Jim Whitehurst joined Red Hat in 2008, as its valuation rose past $10 billion and the company entered the S&P 500. He believes that leaders should engage people, and then provide context for self-organizing, and in 2015 even published The Open Organization: Igniting Passion and Performance (donating all proceeds to the Electronic Frontier Foundation). The book describes a post-bureaucratic world of community-centric companies led with transparency and collaboration, with chapters on igniting passion, building engagement, and choosing meritocracy over democracy.
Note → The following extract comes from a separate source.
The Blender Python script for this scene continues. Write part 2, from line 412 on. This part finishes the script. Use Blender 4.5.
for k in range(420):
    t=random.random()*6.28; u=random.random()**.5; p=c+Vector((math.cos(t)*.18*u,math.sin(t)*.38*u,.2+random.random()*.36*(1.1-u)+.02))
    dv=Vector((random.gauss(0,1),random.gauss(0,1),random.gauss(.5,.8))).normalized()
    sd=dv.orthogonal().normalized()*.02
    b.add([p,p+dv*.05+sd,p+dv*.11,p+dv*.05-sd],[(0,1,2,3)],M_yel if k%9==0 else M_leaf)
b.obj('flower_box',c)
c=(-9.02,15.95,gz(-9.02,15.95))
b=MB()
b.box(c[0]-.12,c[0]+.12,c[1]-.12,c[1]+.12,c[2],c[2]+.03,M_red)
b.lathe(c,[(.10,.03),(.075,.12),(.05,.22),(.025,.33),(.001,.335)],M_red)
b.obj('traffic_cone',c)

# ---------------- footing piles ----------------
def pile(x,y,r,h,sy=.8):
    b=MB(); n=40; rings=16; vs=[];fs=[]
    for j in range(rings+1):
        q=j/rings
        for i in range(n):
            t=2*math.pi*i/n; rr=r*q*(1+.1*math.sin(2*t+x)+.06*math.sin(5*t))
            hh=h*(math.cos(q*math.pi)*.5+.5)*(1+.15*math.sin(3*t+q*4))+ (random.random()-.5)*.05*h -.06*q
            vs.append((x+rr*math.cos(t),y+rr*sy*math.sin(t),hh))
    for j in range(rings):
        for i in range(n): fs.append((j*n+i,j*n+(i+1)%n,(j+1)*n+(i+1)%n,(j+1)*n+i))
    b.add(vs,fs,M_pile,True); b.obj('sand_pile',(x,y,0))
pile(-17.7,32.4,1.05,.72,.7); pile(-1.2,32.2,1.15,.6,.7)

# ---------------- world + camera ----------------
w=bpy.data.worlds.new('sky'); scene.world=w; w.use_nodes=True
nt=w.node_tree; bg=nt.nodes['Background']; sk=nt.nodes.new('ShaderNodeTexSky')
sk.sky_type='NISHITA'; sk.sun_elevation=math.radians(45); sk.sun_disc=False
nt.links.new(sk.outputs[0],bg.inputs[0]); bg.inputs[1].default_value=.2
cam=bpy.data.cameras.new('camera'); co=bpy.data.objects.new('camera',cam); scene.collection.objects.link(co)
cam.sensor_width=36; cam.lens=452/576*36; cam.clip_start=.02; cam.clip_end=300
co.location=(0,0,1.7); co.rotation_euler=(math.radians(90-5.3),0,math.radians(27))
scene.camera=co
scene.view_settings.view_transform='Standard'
Jim's argued that Red Hat exemplifies "digital disruption," and recently predicted a world of open source infrastructure running proprietary business software. Fortune has already called Red Hat "one of the geekiest firms in the business," and their open source cloud computing platform OpenStack now competes directly with Amazon Web Services. Red Hat also sponsors the Fedora Project and works with the One Laptop Per Child initiative.

So leave your best questions in the comments. (Ask as many questions as you'd like, but please, one per comment.) We'll pick out the very best questions, and then forward them on for answers from Red Hat CEO Jim Whitehurst.

6 of 167 comments (clear)

  1. if meritocracy over democracy by turkeydance · · Score: 2, Insightful

    is his choice, who decides what is "merit"?

  2. Re: Systemd, WTF? by Anonymous Coward · · Score: 4, Insightful

    My question is related: is Red Hat, as an organization, at all concerned about the damage that systemd has done to Linux's usability, its reputation, and its community? Is Red Hat concerned with how systemd has driven so many Linux users to FreeBSD?

  3. Re: Systemd, WTF? by 0100010001010011 · · Score: 2, Insightful

    And a follow up, why not spend some of RedHat's money on a sane init system?

    I'm sure you can put a few dollars and bright minds on a system that works reliably. The last thing I want my embedded system to do is get hung up on an init failure.

  4. Re:Systemd, WTF? by wjcofkc · · Score: 2, Insightful

    I use Linux extensively and have since 1996. I started off on the "boo systemD" bandwagon myself. It was all based on hearsay and my own purity out of zealotry. Eventually, I took plunge. At a point, there was little choice. I am the type of person who pushes systems and clusters of systems to the limit. I have not experienced any of the problems you cite. Perhaps you are holding your computer wrong? And don't even get started about binary log files. You can still use all your favorite utilities: sed, grep, awk, etc... I am not buying your story. You are talking out of your ass hoping to get modded up. Meanwhile, I am calling you out expecting to get modded down.

    --
    Brought to you by Carl's Junior.
  5. Why isn't Linux a viable desktop OS? by Anonymous Coward · · Score: 2, Insightful

    Red Hat has been involved with Linux for a long time now. We've seen a lot of desktop/workstation-oriented contributions to projects like systemd, GNOME, Wayland, and so forth.

    Yet despite all of this effort, why do we see so little uptake of Linux within the desktop/workstation market? One Slashdot submission from July 2016 puts Linux's desktop market share at just over 2%. A similar submission from October 2016 puts it just over 2%, as well.

    Why is Linux's share of the desktop market so abysmally low, even with several of the past releases of Windows (Vista, 8, and even 10) being widely disliked, and with Linux distributions typically being free, and after existing for over two decades now?

    And should it concern us that the most widely-used Linux-based OS, Android, has actually discarded/replaced so much of the software that Red Hat has rallied behind? It's almost like Linux is most successful when the software that Red Hat is involved with is not used.

    Given this lack of success, should the various desktop-oriented initiatives that Red Hat has started or worked on be considered failures?

    If they aren't currently considered failures, at what point would they be considered failures? Would Red Hat's support for them be promptly terminated if they were deemed to be failures?

  6. Re: Systemd, WTF? by greenfruitsalad · · Score: 3, Insightful

    Because for every 1 vocal systemd opponent, there are 100 quiet satisfied systemd users. I was a vocal opponent until i had to actually use and rely on it. I wouldn't go back if you paid me. It has made my job a lot easier.